In retrospect, perhaps the warning signs were already there -- after thumping Sao Paulo in the round of 16, Atletico suffered mightily, crawling past Tijuana of Mexico thanks to a last-minute penalty save from goalkeeper Victor, before beating Newell's Old Boys on penalties in the semifinal. In both ties, Ronaldinho was suddenly reduced to a bit-part actor, unable to find that extra second, that extra yard of space, that he needed to work his magic. In the end it didn't matter, as Atletico lifted the trophy, their first major title for more than 40 years, after a preposterously dramatic penalty shootout victory over Olimpia of Paraguay in front of 60,000 delirious fans at the Mineirao. "I came here to this club to make history, and that's what I did," Ronaldinho would say a year later, and no Atletico fan would argue with him.
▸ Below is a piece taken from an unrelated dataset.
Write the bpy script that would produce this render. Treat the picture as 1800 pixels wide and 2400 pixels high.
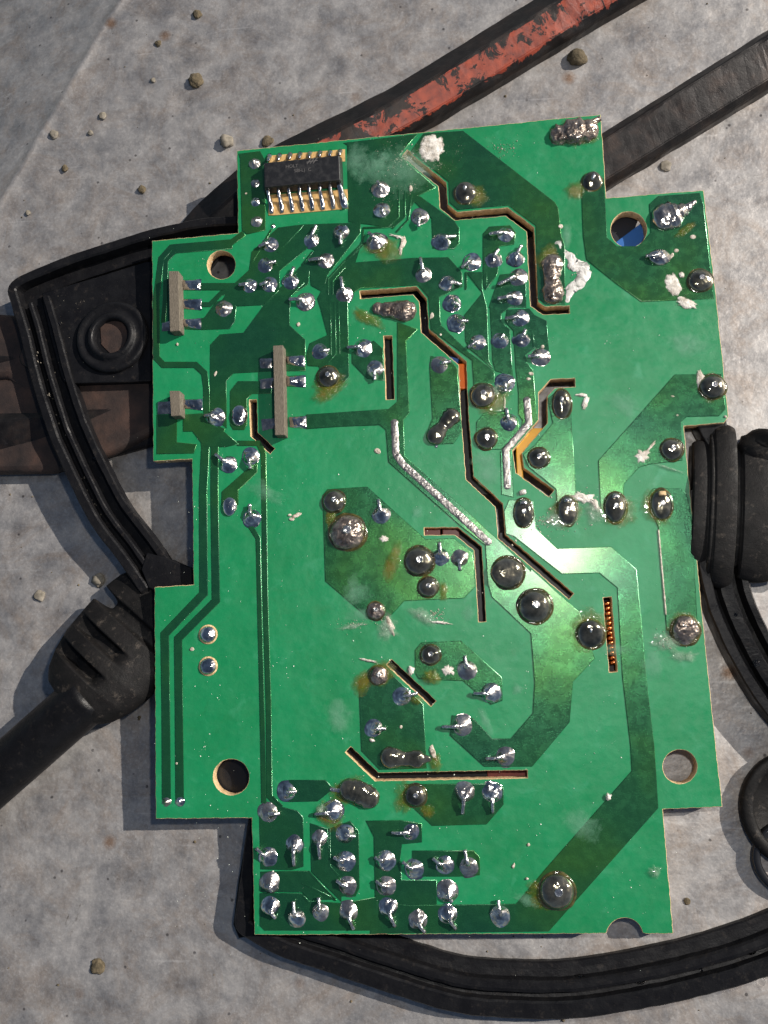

Since then, however, it has been a precipitous decline, culminating with that (non-)trip to Portugal. "It's time for him to go," former Galo star Paulo Isidoro told O Tempo this week. "It's the right moment, if he doesn't want to leave a bad impression of himself as a person, or his football. It's obvious that he isn't focused on Atletico anymore... When he didn't make the Brazil squad for the World Cup, his motivation dropped off... It's time for the club to take its hat off to Ronaldinho, but not to let him take advantage."

And so another chapter in the Ronaldinho story comes to an end. In all likelihood it will be one of the last. But for a few glorious months in Belo Horizonte, the old sorcerer rediscovered the spring in his step and, in doing so, made a few million long-suffering football fans feel happier than they had for a long, long time.